Senin, 14 Januari 2008

BUDAYA, Pertunjukan yang Purna
Oleh Benny Benke

"Hanya Tuhan yang mampu membuat kita terlihat bodoh dengan cara terhormat."
TEATER Koma adalah kelompok teater modern terkini di Indonesia dengan hampir semua aktornya mampu mempertunjukkan kemampuan merata dan mumpuni. Kemahiran mereka menunjukkan seni akting memikat tampak saat kelompok yang dibentuk 1 Maret 1977 itu mempertontonkan lakon ke-112, Kenapa Leonardo?, di Graha Bhakti Budaya TIM, Jakarta, 11-25 Januari.
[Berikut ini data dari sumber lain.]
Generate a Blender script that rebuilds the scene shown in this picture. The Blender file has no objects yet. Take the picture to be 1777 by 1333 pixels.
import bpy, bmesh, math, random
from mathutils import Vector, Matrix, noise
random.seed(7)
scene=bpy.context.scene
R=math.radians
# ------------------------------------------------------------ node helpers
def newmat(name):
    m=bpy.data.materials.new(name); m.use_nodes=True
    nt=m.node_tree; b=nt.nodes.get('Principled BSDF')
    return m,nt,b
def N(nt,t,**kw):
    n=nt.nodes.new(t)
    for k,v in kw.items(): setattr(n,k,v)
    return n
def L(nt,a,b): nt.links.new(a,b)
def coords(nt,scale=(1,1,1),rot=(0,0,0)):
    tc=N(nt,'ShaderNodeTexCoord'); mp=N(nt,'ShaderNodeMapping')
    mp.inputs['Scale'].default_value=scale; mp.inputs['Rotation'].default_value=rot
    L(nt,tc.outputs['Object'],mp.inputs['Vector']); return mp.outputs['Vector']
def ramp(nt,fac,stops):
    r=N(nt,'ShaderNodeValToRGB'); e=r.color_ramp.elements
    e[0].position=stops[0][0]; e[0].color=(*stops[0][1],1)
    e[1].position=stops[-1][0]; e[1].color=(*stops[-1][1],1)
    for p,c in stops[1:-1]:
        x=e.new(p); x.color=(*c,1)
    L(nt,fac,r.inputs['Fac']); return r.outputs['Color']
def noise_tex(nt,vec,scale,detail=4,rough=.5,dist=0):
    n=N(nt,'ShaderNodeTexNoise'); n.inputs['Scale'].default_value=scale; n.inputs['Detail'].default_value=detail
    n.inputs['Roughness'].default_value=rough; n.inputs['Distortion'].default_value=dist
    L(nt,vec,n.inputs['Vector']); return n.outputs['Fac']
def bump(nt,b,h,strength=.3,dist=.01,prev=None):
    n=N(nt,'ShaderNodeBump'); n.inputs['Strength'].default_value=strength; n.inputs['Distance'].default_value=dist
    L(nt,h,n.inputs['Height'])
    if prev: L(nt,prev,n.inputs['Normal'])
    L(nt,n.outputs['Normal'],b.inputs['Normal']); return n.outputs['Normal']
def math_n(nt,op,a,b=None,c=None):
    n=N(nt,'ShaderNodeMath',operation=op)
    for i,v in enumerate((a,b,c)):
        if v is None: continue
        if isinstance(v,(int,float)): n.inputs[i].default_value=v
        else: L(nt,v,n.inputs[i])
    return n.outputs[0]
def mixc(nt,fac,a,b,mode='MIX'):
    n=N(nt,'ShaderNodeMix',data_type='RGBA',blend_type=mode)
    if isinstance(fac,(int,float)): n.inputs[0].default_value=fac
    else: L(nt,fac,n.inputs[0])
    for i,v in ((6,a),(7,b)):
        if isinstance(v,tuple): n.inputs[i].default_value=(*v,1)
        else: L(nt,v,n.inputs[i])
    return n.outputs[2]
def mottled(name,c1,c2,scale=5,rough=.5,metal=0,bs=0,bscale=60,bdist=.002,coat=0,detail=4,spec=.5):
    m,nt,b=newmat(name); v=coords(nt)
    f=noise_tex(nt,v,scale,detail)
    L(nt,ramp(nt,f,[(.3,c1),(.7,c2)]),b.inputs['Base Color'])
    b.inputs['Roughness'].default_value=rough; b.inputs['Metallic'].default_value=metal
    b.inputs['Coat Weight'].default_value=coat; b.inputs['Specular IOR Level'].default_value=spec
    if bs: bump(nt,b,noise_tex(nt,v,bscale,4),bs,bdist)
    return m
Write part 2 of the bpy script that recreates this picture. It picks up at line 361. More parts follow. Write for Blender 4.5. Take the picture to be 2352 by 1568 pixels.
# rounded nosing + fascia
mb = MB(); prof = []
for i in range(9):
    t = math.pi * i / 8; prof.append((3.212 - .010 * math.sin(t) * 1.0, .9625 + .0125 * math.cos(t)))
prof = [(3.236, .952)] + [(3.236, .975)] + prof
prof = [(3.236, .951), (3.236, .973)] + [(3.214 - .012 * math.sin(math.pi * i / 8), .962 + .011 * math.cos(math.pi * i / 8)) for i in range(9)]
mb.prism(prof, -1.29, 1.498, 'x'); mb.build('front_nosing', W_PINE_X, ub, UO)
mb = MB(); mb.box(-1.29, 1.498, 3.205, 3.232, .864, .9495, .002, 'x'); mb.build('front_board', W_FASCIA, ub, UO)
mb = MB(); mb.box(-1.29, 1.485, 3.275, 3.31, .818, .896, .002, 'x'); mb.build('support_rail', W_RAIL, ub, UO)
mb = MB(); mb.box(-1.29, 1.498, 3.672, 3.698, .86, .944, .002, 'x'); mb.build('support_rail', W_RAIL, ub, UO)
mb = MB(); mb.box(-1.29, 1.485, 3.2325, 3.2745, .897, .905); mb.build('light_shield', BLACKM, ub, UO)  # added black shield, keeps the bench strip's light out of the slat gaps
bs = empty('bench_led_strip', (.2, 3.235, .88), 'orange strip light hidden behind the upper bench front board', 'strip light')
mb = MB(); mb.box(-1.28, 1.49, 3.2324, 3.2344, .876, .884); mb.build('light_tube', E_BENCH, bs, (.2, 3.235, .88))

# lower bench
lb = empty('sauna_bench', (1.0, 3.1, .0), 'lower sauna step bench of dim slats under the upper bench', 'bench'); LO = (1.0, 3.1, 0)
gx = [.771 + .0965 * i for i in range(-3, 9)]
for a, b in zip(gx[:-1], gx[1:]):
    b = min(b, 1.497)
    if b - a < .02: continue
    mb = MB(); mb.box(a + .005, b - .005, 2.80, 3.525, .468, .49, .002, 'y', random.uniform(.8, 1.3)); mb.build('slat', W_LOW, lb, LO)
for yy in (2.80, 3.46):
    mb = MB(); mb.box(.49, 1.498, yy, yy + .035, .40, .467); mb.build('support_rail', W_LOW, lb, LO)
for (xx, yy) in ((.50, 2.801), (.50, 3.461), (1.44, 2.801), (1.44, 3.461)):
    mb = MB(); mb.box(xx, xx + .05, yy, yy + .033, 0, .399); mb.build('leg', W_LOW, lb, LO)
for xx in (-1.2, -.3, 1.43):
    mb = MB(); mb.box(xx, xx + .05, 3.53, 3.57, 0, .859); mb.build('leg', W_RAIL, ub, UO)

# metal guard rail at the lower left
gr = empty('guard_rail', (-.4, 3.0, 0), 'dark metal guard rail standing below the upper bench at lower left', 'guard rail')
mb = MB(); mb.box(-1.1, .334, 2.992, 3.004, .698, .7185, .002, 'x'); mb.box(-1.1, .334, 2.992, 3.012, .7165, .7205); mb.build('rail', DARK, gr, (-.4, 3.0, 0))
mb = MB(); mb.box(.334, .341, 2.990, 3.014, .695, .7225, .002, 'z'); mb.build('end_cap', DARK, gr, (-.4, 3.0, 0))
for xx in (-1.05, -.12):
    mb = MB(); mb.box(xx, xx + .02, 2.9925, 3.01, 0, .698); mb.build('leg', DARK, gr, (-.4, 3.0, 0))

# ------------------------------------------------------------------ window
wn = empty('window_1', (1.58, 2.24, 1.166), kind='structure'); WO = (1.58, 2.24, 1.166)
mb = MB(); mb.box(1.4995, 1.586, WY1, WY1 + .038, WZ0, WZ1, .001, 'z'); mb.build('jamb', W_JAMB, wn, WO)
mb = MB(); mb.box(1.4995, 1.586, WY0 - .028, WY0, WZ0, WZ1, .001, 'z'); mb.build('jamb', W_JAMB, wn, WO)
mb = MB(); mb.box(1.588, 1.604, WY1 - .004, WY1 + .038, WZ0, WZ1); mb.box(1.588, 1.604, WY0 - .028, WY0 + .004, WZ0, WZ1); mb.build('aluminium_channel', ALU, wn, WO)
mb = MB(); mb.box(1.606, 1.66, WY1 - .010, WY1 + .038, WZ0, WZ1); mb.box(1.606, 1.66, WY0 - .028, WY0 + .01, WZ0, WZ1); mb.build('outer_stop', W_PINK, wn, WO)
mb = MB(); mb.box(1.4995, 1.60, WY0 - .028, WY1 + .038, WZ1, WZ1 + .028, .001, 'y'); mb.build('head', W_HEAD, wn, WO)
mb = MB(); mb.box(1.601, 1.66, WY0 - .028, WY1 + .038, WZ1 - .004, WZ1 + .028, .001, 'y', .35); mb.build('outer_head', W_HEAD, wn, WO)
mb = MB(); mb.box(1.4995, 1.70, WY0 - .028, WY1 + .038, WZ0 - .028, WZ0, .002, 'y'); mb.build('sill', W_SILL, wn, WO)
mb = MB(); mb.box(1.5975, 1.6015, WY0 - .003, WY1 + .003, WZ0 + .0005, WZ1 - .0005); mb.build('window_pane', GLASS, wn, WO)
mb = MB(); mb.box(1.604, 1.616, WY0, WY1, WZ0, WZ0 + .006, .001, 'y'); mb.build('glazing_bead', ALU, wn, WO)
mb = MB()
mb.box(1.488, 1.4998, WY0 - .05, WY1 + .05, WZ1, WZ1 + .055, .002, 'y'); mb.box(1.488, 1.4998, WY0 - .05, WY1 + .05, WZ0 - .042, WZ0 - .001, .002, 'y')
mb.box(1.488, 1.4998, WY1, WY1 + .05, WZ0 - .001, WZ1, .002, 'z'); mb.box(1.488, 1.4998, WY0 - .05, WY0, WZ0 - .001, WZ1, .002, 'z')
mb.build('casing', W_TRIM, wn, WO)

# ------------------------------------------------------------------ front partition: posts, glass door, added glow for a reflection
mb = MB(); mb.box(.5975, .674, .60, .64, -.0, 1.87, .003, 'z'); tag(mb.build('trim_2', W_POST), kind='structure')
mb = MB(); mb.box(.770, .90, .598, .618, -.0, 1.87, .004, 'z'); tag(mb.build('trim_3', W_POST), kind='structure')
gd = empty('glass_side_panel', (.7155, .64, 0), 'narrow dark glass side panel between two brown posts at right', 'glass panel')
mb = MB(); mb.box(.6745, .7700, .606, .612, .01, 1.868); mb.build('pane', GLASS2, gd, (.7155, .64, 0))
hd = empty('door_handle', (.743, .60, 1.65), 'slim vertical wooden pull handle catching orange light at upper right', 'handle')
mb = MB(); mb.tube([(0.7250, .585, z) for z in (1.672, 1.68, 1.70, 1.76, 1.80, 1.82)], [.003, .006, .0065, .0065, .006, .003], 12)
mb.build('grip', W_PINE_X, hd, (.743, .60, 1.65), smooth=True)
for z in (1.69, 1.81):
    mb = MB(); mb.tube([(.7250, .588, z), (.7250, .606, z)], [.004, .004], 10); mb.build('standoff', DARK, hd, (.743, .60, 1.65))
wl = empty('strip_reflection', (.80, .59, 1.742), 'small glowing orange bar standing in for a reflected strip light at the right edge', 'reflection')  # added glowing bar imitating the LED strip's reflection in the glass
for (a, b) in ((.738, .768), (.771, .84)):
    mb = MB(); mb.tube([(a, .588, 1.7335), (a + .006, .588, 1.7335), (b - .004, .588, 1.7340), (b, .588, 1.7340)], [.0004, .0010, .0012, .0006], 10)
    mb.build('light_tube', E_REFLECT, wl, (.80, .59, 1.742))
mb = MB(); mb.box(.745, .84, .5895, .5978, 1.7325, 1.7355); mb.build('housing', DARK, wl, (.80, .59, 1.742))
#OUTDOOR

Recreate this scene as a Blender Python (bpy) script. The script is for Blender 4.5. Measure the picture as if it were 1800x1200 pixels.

Apa yang istimewa dari lakon yang berangkat dari naskah bernas Evald Flisar, penulis Slovenia itu. Jawabnya adalah keutuhan sebuah pertunjukan teater. Naskah dialihbahasakan oleh Rangga Riantiarno, putra motor, pemikir, sekaligus inpsirator Teater Koma, yakni pasangan Nano dan Ratna Riantiarno. Lihatlah, ketika penonton masuk ke arena pertunjukan, sebuah setting mewah realis yang digarap skenografer Onny Koes sudah cukup mencitrakan lakon apa yang hendak disajikan. Sebuah lukisan raksasa berukuran lebih dari 3 x 3 meter menggantung di sisi kanan panggung, yang mengisahkan peristiwa Merchant of Venice karya Shakespeare. Ada pula empat kopi lukisan kecil karya maestro Van Gogh di kiri panggung, serta beberapa sofa, rak buku, dan meja makan besar yang mencitrakan kehidupan masa pertengahan. Setting itu sudah sangat berbicara. Ketika tokoh Martin (Budi Ros), Bu Risah (Sari Madjid), Prefoser Karuso (Dudung Hadi), Pak Ndus (Dorias Pribadi), Rebeka (Tuti Hartati), dan Pak Miring (Joko Yuwono/ Adri Prasetyo) membuka dialog, ketahuanlah siapa mereka sebenarnya: para pasien di sebuah lembaga syaraf.

Komikal

Dua puluh menit kemudian, sebagai pembuka sekaligus perkenalan para tokohnya, penonton diperkenalkan kepada satu per satu pasien yang sejatinya memiliki kecenderungan sebagaimana manusia normal di luar sana, yang tetap membutuhkan cinta, pengakuan, dan rasa aman. Meski tentu saja, semua itu disajikan dengan komikal sebagai trade mark Teater Koma. Ketika tokoh Dr Hopman (Nano Riantiarno) dan Dr Dasilva (Cornelia Agatha) nimbrung di antara mereka diiringi perawat (Herlina), kompleksitas mulai dibangun. Selanjutnya, secara pelan dan pasti lakon yang maraton bergulir selama empat jam itu, menyatukan perca demi perca permasalahan dengan intensitas yang mencekam. Apalagi terkuak sebuah perselisihan antara Dr Hopman yang arif, mengasihi serta memanusiakan pasiennya versus Dr Dasilva yang ambisius menemukan sebuah metode penyembuhan atas nama gelar PhD-nya. Perseberangan pandangan antara nilai-nilai kemanusiaan dalam menangani orang-orang yang dipandang sakit dengan ilmu pengetahuan inilah yang menjadi menu utama cerita. Nano sebagai sutradara yang matang tahu betul bagaimana menyajikan persebarangan itu dengan sangat mengena. Sehingga meski lakon yang kali ini tanpa iringan musik itu, tetap tidak kehilangan intensitasnya sebagai sebuah tontonan memikat. Buktinya, durasi empat jam yang sebenarnya sangat melelahkan itu berhasil dilipat lewat keaktoran yang aduhai. Harmonisasi antara kuatnya naskah, keaktoran, penyutradaraan, skenografi, pencahayaan, kostum apik karya Samuel Wattimena, dan berbagai elemen lainnya menjadi kunci utama purnanya lakon Kenapa Leonardo?